Un’analisi delle diverse note pubblicate dal Dicastero del Lavoro che fanno chiarezza sull’art. 71 del codice del Terzo settore, dalla definizione dell’ambito di applicazione, le possibilità e i limiti di utilizzo e le specifiche applicazioni per gli enti religiosi rispetto alle attività di culto
Nel lungo periodo “transitorio” della riforma del Terzo settore, alla cui piena operatività manca ancora l’Autorizzazione europea necessaria per la completa entrata in vigore di tutto il Titolo X del codice del Terzo settore – quello della disciplina fiscale degli enti del Terzo settore (Ets) –, il Ministero del Lavoro e delle Politiche sociali continua a rispondere ai molti quesiti sull’interpretazione di numerosi aspetti della “nuova” disciplina.

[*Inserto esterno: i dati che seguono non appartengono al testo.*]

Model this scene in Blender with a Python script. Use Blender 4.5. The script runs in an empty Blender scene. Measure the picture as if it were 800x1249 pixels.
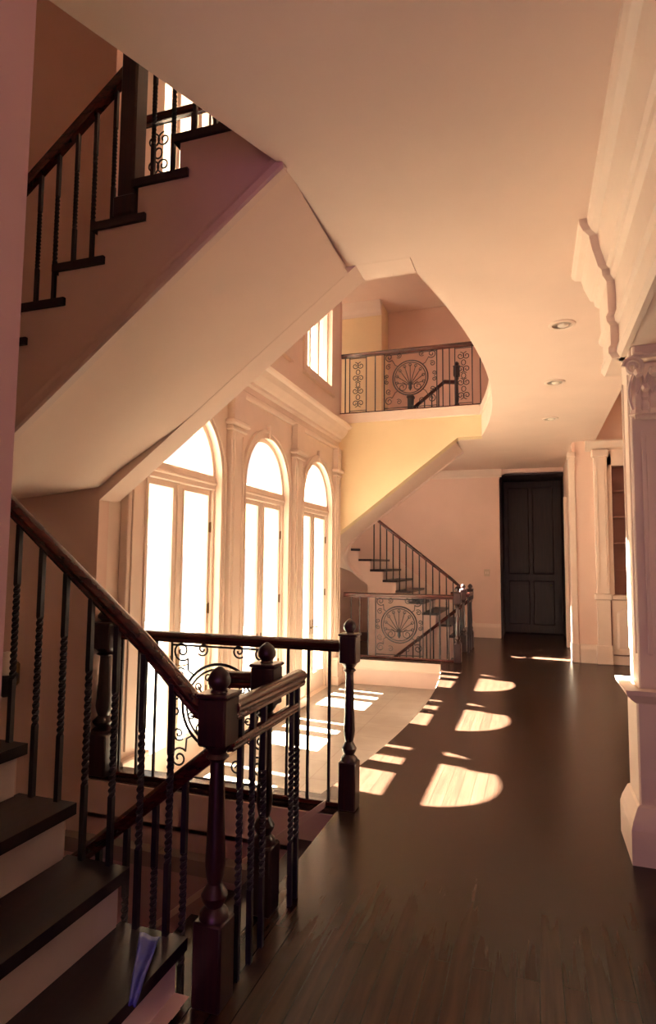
import bpy, math, random
from mathutils import Vector, Matrix
from mathutils.geometry import tessellate_polygon
random.seed(7)
S = bpy.context.scene
COL = S.collection
PI = math.pi

# ------------------------------------------------------------------ materials
def new_mat(name):
    m = bpy.data.materials.new(name); m.use_nodes = True
    nt = m.node_tree; b = nt.nodes['Principled BSDF']
    return m, nt, b

def paint(name, col, rough=.6, var=.05, scale=3.0, bump=.0):
    m, nt, b = new_mat(name)
    tc = nt.nodes.new('ShaderNodeTexCoord'); no = nt.nodes.new('ShaderNodeTexNoise')
    no.inputs['Scale'].default_value = scale; no.inputs['Detail'].default_value = 4
    rp = nt.nodes.new('ShaderNodeValToRGB')
    rp.color_ramp.elements[0].position = .3; rp.color_ramp.elements[1].position = .7
    rp.color_ramp.elements[0].color = (*[c*(1-var) for c in col], 1)
    rp.color_ramp.elements[1].color = (*[min(1, c*(1+var)) for c in col], 1)
    nt.links.new(tc.outputs['Object'], no.inputs['Vector'])
    nt.links.new(no.outputs['Fac'], rp.inputs['Fac'])
    nt.links.new(rp.outputs['Color'], b.inputs['Base Color'])
    b.inputs['Roughness'].default_value = rough
    b.inputs['Specular IOR Level'].default_value = .3
    if bump:
        n2 = nt.nodes.new('ShaderNodeTexNoise'); n2.inputs['Scale'].default_value = 160
        bp = nt.nodes.new('ShaderNodeBump'); bp.inputs['Strength'].default_value = bump; bp.inputs['Distance'].default_value = .002
        nt.links.new(tc.outputs['Object'], n2.inputs['Vector'])
        nt.links.new(n2.outputs['Fac'], bp.inputs['Height']); nt.links.new(bp.outputs['Normal'], b.inputs['Normal'])
    return m

def wood(name, c1, c2, rough=.3, along='Y', plank=None, spec=.5, stretch=18):
    m, nt, b = new_mat(name)
    tc = nt.nodes.new('ShaderNodeTexCoord'); mp = nt.nodes.new('ShaderNodeMapping')
    sc = [stretch]*3; sc['XYZ'.index(along)] = 1.2
    mp.inputs['Scale'].default_value = sc
    no = nt.nodes.new('ShaderNodeTexNoise'); no.inputs['Scale'].default_value = 1.6; no.inputs['Detail'].default_value = 6
    no.inputs['Distortion'].default_value = .6
    rp = nt.nodes.new('ShaderNodeValToRGB')
    rp.color_ramp.elements[0].position = .35; rp.color_ramp.elements[1].position = .68
    rp.color_ramp.elements[0].color = (*c1, 1); rp.color_ramp.elements[1].color = (*c2, 1)
    L = nt.links.new
    L(tc.outputs['Object'], mp.inputs['Vector']); L(mp.outputs['Vector'], no.inputs['Vector']); L(no.outputs['Fac'], rp.inputs['Fac'])
    out = rp.outputs['Color']
    if plank:
        br = nt.nodes.new('ShaderNodeTexBrick')
        br.inputs['Scale'].default_value = 1.0
        br.inputs['Brick Width'].default_value = 1.3; br.inputs['Row Height'].default_value = plank
        br.inputs['Mortar Size'].default_value = .0025; br.offset = .37
        br.inputs['Color1'].default_value = (1, 1, 1, 1); br.inputs['Color2'].default_value = (.72, .72, .72, 1)
        br.inputs['Mortar'].default_value = (.35, .35, .35, 1)
        m2 = nt.nodes.new('ShaderNodeMapping'); m2.inputs['Rotation'].default_value = (0, 0, PI/2)
        mx = nt.nodes.new('ShaderNodeMix'); mx.data_type = 'RGBA'; mx.blend_type = 'MULTIPLY'; mx.inputs[0].default_value = .8
        L(tc.outputs['Object'], m2.inputs['Vector']); L(m2.outputs['Vector'], br.inputs['Vector'])
        L(out, mx.inputs[6]); L(br.outputs['Color'], mx.inputs[7]); out = mx.outputs[2]
    L(out, b.inputs['Base Color'])
    b.inputs['Roughness'].default_value = rough
    b.inputs['Specular IOR Level'].default_value = spec
    return m

def metal(name, col, rough=.4, met=.6):
    m, nt, b = new_mat(name)
    tc = nt.nodes.new('ShaderNodeTexCoord'); no = nt.nodes.new('ShaderNodeTexNoise'); no.inputs['Scale'].default_value = 30
    rp = nt.nodes.new('ShaderNodeValToRGB')
    rp.color_ramp.elements[0].color = (*[c*.8 for c in col], 1); rp.color_ramp.elements[1].color = (*[c*1.2 for c in col], 1)
    nt.links.new(tc.outputs['Object'], no.inputs['Vector']); nt.links.new(no.outputs['Fac'], rp.inputs['Fac'])
    nt.links.new(rp.outputs['Color'], b.inputs['Base Color'])
    b.inputs['Roughness'].default_value = rough; b.inputs['Metallic'].default_value = met
    return m

def marble(name):
    m, nt, b = new_mat(name)
    L = nt.links.new
    tc = nt.nodes.new('ShaderNodeTexCoord')
    no = nt.nodes.new('ShaderNodeTexNoise'); no.inputs['Scale'].default_value = 2.2; no.inputs['Detail'].default_value = 8; no.inputs['Distortion'].default_value = 1.4
    rp = nt.nodes.new('ShaderNodeValToRGB')
    rp.color_ramp.elements[0].position = .3; rp.color_ramp.elements[1].position = .72
    rp.color_ramp.elements[0].color = (.27, .225, .185, 1); rp.color_ramp.elements[1].color = (.34, .295, .25, 1)
    br = nt.nodes.new('ShaderNodeTexBrick'); br.inputs['Scale'].default_value = 1
    br.inputs['Brick Width'].default_value = .5; br.inputs['Row Height'].default_value = .5; br.inputs['Mortar Size'].default_value = .006; br.offset = 0
    br.inputs['Color1'].default_value = (1, 1, 1, 1); br.inputs['Color2'].default_value = (.93, .93, .93, 1); br.inputs['Mortar'].default_value = (.75, .7, .66, 1)
    mx = nt.nodes.new('ShaderNodeMix'); mx.data_type = 'RGBA'; mx.blend_type = 'MULTIPLY'; mx.inputs[0].default_value = 1
    L(tc.outputs['Object'], no.inputs['Vector']); L(tc.outputs['Object'], br.inputs['Vector']); L(no.outputs['Fac'], rp.inputs['Fac'])
    L(rp.outputs['Color'], mx.inputs[6]); L(br.outputs['Color'], mx.inputs[7]); L(mx.outputs[2], b.inputs['Base Color'])
    b.inputs['Roughness'].default_value = .35
    return m

def glass(name):
    m, nt, b = new_mat(name)
    nt.nodes.remove(b); L = nt.links.new
    tr = nt.nodes.new('ShaderNodeBsdfTransparent'); tr.inputs['Color'].default_value = (.97, .97, .96, 1)
    gl = nt.nodes.new('ShaderNodeBsdfGlossy'); gl.inputs['Roughness'].default_value = .02
    lw = nt.nodes.new('ShaderNodeFresnel'); lw.inputs['IOR'].default_value = 1.4
    ml = nt.nodes.new('ShaderNodeMath'); ml.operation = 'MULTIPLY'; ml.inputs[1].default_value = .6
    mx = nt.nodes.new('ShaderNodeMixShader')
    L(lw.outputs['Fac'], ml.inputs[0]); L(ml.outputs[0], mx.inputs['Fac'])
    L(tr.outputs[0], mx.inputs[1]); L(gl.outputs[0], mx.inputs[2]); L(mx.outputs[0], nt.nodes['Material Output'].inputs['Surface'])
    return m

M = dict(
    ceil=paint('ceiling_paint', (.80, .635, .545), .7, .03, 2, .05),
    wall=paint('peach_wall_paint', (.76, .57, .49), .65, .03, 2),
    yellow=paint('yellow_wall_paint', (.80, .65, .42), .65, .03, 2),
    trim=paint('cream_trim_paint', (.80, .67, .58), .4, .03, 4),
    stringer=paint('stair_white_paint', (.76, .60, .54), .5, .04, 3),
    riser=paint('riser_white_paint', (.78, .68, .66), .45, .04, 5),
    floor=wood('dark_red_oak_floor', (.030, .0160, .0115), (.046, .0225, .0155), .27, 'Y', .085, .22),
    tread=wood('dark_walnut_tread', (.020, .015, .018), (.032, .020, .022), .35, 'Y', None, .25),
    rail=wood('mahogany_rail', (.026, .008, .008), (.095, .019, .014), .25, 'X', None, .5, 30),
    newel=wood('mahogany_newel', (.016, .009, .011), (.040, .013, .013), .3, 'Z', None, .5, 30),
    darkwood=wood('dark_stained_door_wood', (.016, .011, .012), (.030, .016, .016), .45, 'Z', None, .3),
    iron=metal('wrought_iron', (.022, .021, .028), .45, .3),
    brass=metal('aged_brass', (.22, .14, .07), .35, .9),
    nickel=metal('brushed_metal', (.55, .5, .45), .3, .9),
    marble=marble('cream_marble'),
    glass=glass('window_glass'),
    porch=paint('white_porch_paint', (.85, .83, .78), .6, .03, 2),
    terrace=paint('pale_terrace_stone', (.22, .20, .175), .8, .08, 1.5),
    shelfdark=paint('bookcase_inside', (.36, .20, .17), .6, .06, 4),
    dark=paint('dark_room_paint', (.05, .035, .038), .8, .1, 2),
    bulb=paint('lamp_glass', (.9, .85, .75), .3, .02, 5),
    blue=paint('blue_plastic', (.04, .05, .45), .4, .12, 6),
    plate=paint('switch_plate', (.62, .50, .40), .4, .02, 5),
    cellar=paint('stairwell_paint', (.55, .38, .38), .7, .04, 2),
)

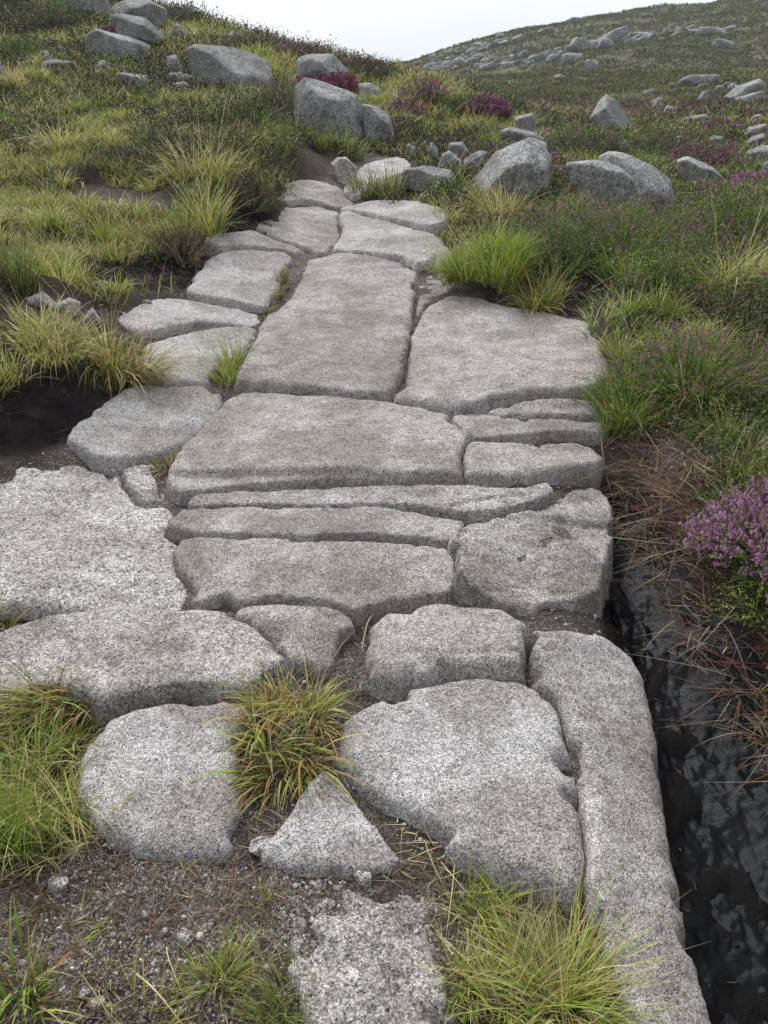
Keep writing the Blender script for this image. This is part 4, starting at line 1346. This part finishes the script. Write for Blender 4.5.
H_("dark heather bush behind the arched boulder", 590, 158, 70, 34, 560, [HEA, DEEP, HEAB], [.4, .4, .2], .05)
H_("brown-green heather bush right of the white pointed stone", 668, 158, 70, 26, 460, [HEA, DEEP, HEAB], [.4, .35, .25], .1)
H_("pink heather patch in front of the arched boulder", 588, 182, 40, 22, 240, [HEAG, HEA], [.6, .4], .5)
H_("dark bush at the foot of the sloping pale boulder", 702, 200, 50, 24, 300, [DEEP, HEA], [.6, .4], .05)
H_("bright magenta heather clump right of the sloping pale boulder", 744, 190, 34, 16, 240, [HEA, HEAG], [.5, .5], .8, (PINK, PURP))
H_("pink heather drift left of the layered slab pile", 700, 162, 64, 18, 320, [HEA, HEAB], [.5, .5], .55)
H_("vivid magenta heather clump on the spur above the cobbles", 488, 116, 30, 19, 420, [HEAB, HEA], [.5, .5], .7, (PINK * .8, PINK2 * .8))
H_("round dark gorse-like bush right of the magenta clump", 504, 116, 30, 26, 360, [DEEP, HEA], [.6, .4], .0)
H_("dark green bush left of the magenta clump", 462, 112, 34, 20, 300, [DEEP, GREEN * .7], [.5, .5], .0)
H_("brown heather bush on the spur near the skyline", 424, 100, 44, 20, 300, [HEAB, HEA], [.6, .4], .25)
H_("pink-tinged heather on the near skyline", 405, 118, 36, 18, 260, [HEAB, HEA], [.6, .4], .4)
H_("red heather cushion on top of the square-shouldered block", 330, 90, 50, 14, 300, [HEAG, HEAB], [.5, .5], .7, (PINK, np.array([.34, .08, .12])))
H_("dusky red heather cushion behind the broad flat-topped boulder", 119, 40, 28, 13, 260, [HEAB, HEA], [.6, .4], .8, (np.array([.26, .10, .13]), PINK))
H_("dark heather bush left of the big square block", 284, 112, 50, 34, 520, [HEAB, HEA, DEEP], [.4, .3, .3], .05)
H_("dark leggy heather hanging over the path at the upper left", 250, 200, 56, 30, 460, [HEAB, HEA, DEEP], [.5, .3, .2], .0)
H_("brown heather clump on the left bank above the peat", 180, 252, 56, 28, 460, [HEAB, BROWN, HEA], [.4, .3, .3], .03)
H_("dark heather tussock in the middle of the left hillside", 120, 168, 60, 22, 420, [HEAB, HEA], [.5, .5], .05)
H_("dark green heather patch at the top left of the hillside", 50, 26, 66, 22, 420, [DEEP, HEA, HEAB], [.4, .4, .2], .03)
H_("dark heather patch at the left edge above the pale boulder", 20, 60, 60, 22, 420, [DEEP, HEA, GREEN * .7], [.4, .3, .3], .0)
H_("dark skyline heather right of the topmost boulder", 176, 22, 36, 16, 300, [HEA, HEAB], [.5, .5], .03)
H_("brown skyline heather above the whaleback boulder", 262, 52, 60, 18, 380, [HEA, HEAB, DEEP], [.4, .3, .3], .1)
H_("dusky skyline heather behind the pointed boulder", 300, 58, 44, 14, 300, [HEAB, HEA], [.6, .4], .3)
H_("green skyline heather right of the pointed boulder", 362, 76, 50, 18, 340, [HEA, DEEP, HEAB], [.4, .3, .3], .15)
H_("small dark heather in the joint under the leaning block", 398, 205, 30, 12, 160, [DEEP, HEAB], [.5, .5], .0)

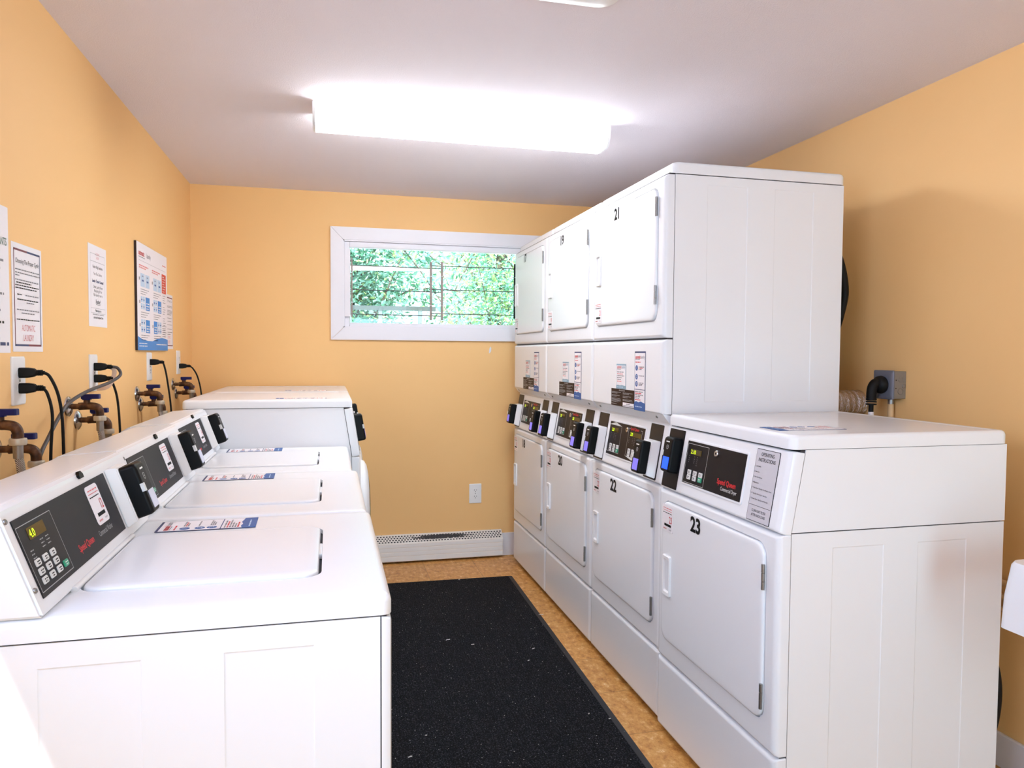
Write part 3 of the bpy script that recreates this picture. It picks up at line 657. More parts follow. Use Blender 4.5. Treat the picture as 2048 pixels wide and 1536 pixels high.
# ------------------------------------------------------------ front-load washers
def front_loader(y0, label):
    X = .127; FW = .655
    root = thing('front_load_washer', label, 'washing machine', (X, y0, 0), 'front load washers at the end of the left row')
    F = frame((0, 0, 0), (0, 1, 0), (0, 0, 1)); e = .0015
    b = MB(); b.box(-.69, -.045, .0065, FW-.0065, .035, 1.054, SEAM); b.build('gap_shade_core', root)  # dark filler that gives the front loader's seams their shade
    b = MB(); b.prism([(-.70, .028), (-.0375, .028), (-.0375, .843), (-.0705, 1.0505), (-.70, 1.0505)], -FW+.003, -.003, WHITE, frame((0, 0, 0), (1, 0, 0), (0, 0, 1)))
    for x in (-.08, -.64):
        for y in (.06, FW-.06): b.lathe([(.02, 0), (.02, .012), (.009, .013), (.009, .03)], BLACKM, Matrix.Translation((x, y, 0)), 12)
    b.build('cabinet', root)
    b = MB(); b.loft([(e, FW-e, .03, .840, .004, -.036), (e, FW-e, .03, .840, .004, -.012), (e+.004, FW-e-.004, .033, .838, .006, -.004), (e+.015, FW-e-.015, .04, .832, .008, 0)], WHITE, F); b.build('front_panel', root)
    T = frame((0, 0, .845), (0, 1, 0), (-.033, 0, .207))
    b = MB(); b.loft([(e, FW-e, 0, .208, .004, -.035), (e, FW-e, 0, .208, .004, -.012), (e+.004, FW-e-.004, .002, .207, .006, -.004), (e+.015, FW-e-.015, .006, .204, .008, 0)], WHITE, T); b.build('control_housing', root)
    b = MB(); b.plate(.19, .50, .045, .17, PANEL, 0, .0015, .001, T); b.text('Speed Queen', .33, .07, .018, INKR, .002, .8, .02, 'L', T); b.text('Commercial Washer', .33, .055, .012, GREYW, .002, .7, 0, 'L', T)
    cp = b.build('control_panel', root, smooth=False)
    gr = (.29, .07); buttons(cp, T, 0, [(.22, .09), (.255, .09), (.29, .09), (.22, .07), (.255, .07), gr], green=gr, h=.0015)
    MB().lathe([(.009, 0), (.009, .008), (.007, .009)], CHROME, T @ Matrix.Translation((.15, .172, 0)), 16).build('key_lock', root)
    b = MB(); b.loft([(.05, .15, .015, .19, .004, 0), (.05, .15, .015, .19, .004, .002)], PAD, T, n=3); b.build('blank_plate', root)
    reader(root, T @ Matrix.Translation((.10, .112, .002)), LCDV, False)
    b = MB(); r = .018
    b.loft([(-.705, -.034, .001, FW-.001, r, 1.053), (-.705, -.034, .001, FW-.001, r, 1.076), (-.703, -.036, .003, FW-.003, r, 1.083), (-.697, -.042, .009, FW-.009, r*.8, 1.087), (-.685, -.055, .02, FW-.02, r*.7, 1.088), (-.665, -.08, .045, FW-.045, r*.6, 1.088), (-.66, -.085, .05, FW-.05, r*.6, 1.085)], WHITE, n=6)
    b.build('top_cap', root)
    b = MB(); tall_sticker(b, frame((-.35, .14, 1.0852), (1, 0, 0), (0, 1, 0)) @ Matrix.Rotation(-math.pi/2, 4, 'Z'), 0, 0, .09, .21, .0006)
    lbl(b.build('top_label', root, smooth=False), 'white instruction label')
    # round door, bulging
    b = MB(); b.lathe([(.225, 0), (.225, .018), (.218, .030), (.200, .040), (.170, .046), (.150, .047)], WHITE2, F @ Matrix.Translation((FW/2, .555, 0)), 48)
    d = b.build('door', root)
    MB().lathe([(.150, .0), (.150, .002), (.10, .008), (.0, .012)][:3], mat('dark_door_glass', (30, 32, 38), .08), F @ Matrix.Translation((FW/2, .555, .0468)), 40).build('door_glass', d)
    MB().box(.04, .06, FW/2+.19, FW/2+.215, .50, .61, WHITE2, .006).build('door_handle', d)
    return root
front_loader(3.160, 'white front loading washer beside the row of top loaders, the nearer one')
front_loader(3.8165, 'white front loading washer against the back wall, in the corner')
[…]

Tra questi segnaliamo la previsione in forza della quale “le sedi degli enti del Terzo settore e i locali in cui si svolgono le relative attività istituzionali, purché non di tipo produttivo, sono compatibili con tutte le destinazioni d’uso omogenee previste dal decreto del Ministero dei lavori pubblici 2 aprile 1968 n. 1444 e simili, indipendentemente dalla destinazione urbanistica” (art. 71, c. 1 del codice del Terzo settore).